The Polygon Foundation has confirmed that it has successfully resolved a software bug affecting some remote procedure call (RPC) nodes.
The team has also managed to restore full consensus and finality functions to the Polygon blockchain.
What did the Bug do?
The bug was triggered by a faulty validator proposal.
This caused certain RPC nodes critical for relaying data between applications and the blockchain to fall out of sync, leading to divergent network forks.
Polygon co-founder Sandeep Nailwal explained that the issue impacted Bor nodes but did not disrupt onchain block production.
Bor nodes essentially handle transaction ordering and block production.
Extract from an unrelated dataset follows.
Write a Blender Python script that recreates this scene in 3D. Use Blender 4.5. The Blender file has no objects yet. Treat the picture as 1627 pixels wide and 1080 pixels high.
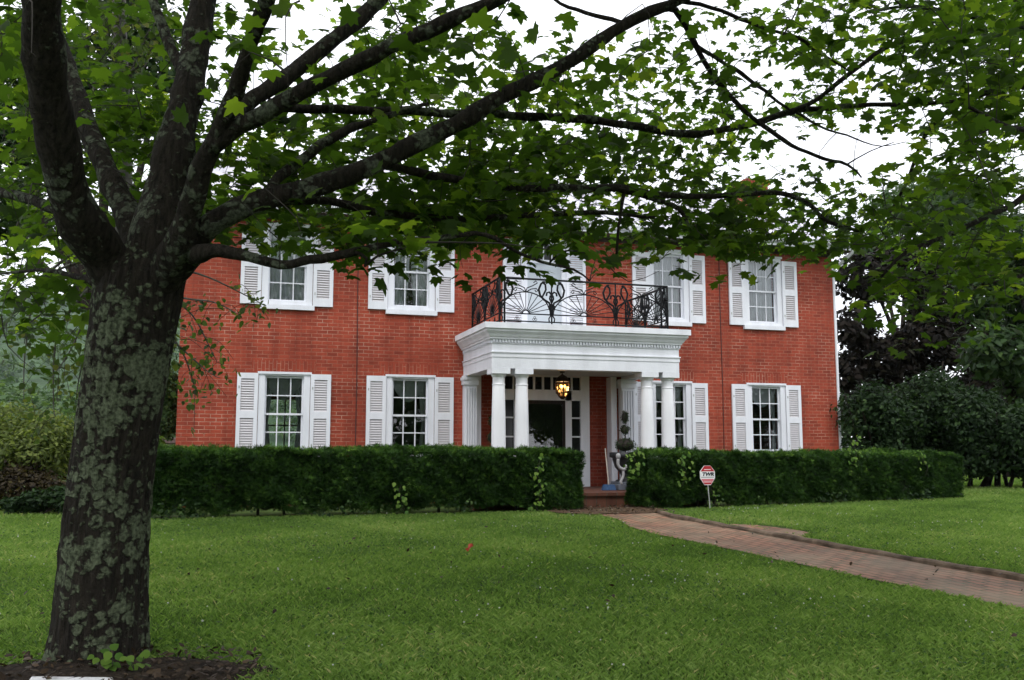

“We deployed fixes on Heimdall v0.3.1, incorporating a hard fork to remove the problematic milestone, and Bor 2.2.11 beta2, purging it from the database,” Nailwal said.
“With these updates live, nodes are fully operational, and checkpoints and milestones are finalizing as expected.”
The Polygon team executed a hard fork to address the issue, ensuring seamless network performance.
Transactions are now displayed correctly on Polyscan, Polygon’s block explorer, confirming the network’s return to normal operations.
This incident marks Polygon’s second software bug since July.
Previously Heimdall mainnet, part of its proof-of-stake consensus mechanism, experienced a one-hour outage due to a validator’s exit.
Similar to the recent event, block production continued uninterrupted, but some RPC nodes required resynchronization to restore communication.
The Polygon Foundation continues to enhance the layer-2 network, which recently saw the launch of USDT0 and XAUt0 stablecoins.